Avadh Saxena (Los Alamos National Laboratory): Skyrmions, Merons and Monopoles: Topological Excitations in Chiral Magnets

2019. május 21-én, kedden 12:00 órától a BBTE főépületének Hermann Oberth termében előadást tart Avadh Saxena, a Los Alamos National Laboratory kutatója Skyrmions, Merons and Monopoles: Topological Excitations in Chiral Magnets címmel.
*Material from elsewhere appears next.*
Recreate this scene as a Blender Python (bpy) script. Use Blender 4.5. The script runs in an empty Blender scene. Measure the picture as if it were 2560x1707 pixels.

Minden érdeklődőt szeretettel várunk!

Abstract:

Stable topological excitations such as domain walls and vortices are ubiquitous in condensed matter as well as high energy physics and are responsible for many emergent henomena. In 2009 a new mesoscopic spin texture called skyrmion was discovered experimentally in certain conducting and insulating magnets. It is now believed to exist in Bose-Einstein condensates, 2D electron gases, superconductors, nematic liquid crystals among many other systems. This topological excitation was originally proposed by Tony Skyrme in 1958 in a nonlinear field theory of baryons. In the temperature-magnetic field phase diagram of chiral magnets, skyrmions form a triangular lattice in the low temperature and intermediate magnetic field region (in thin films). In metallic magnets, skyrmions can be driven by a spin polarized current while in insulating magnets by magnons. The threshold current density to depin skyrmions is 4 to 5 orders of magnitudes weaker than that for magnetic domain walls. The low depinning current makes skyrmions extremely promising for applications in spintronics. I will first attempt to summarize the experiments and present an overview on skyrmions. Then I will demonstrate how increasing the easy-plane anisotropy results in a transition from a triangular lattice of skyrmions to a square lattice and eventually to merons. The latter are essentially half-skyrmions, with half the topological charge and have been experimentally observed. Finally, I will show that under current driving skyrmion tubes can split or merge at certain points leading to the formation of magnetic monopoles and anti-monopoles connected by a Dirac string.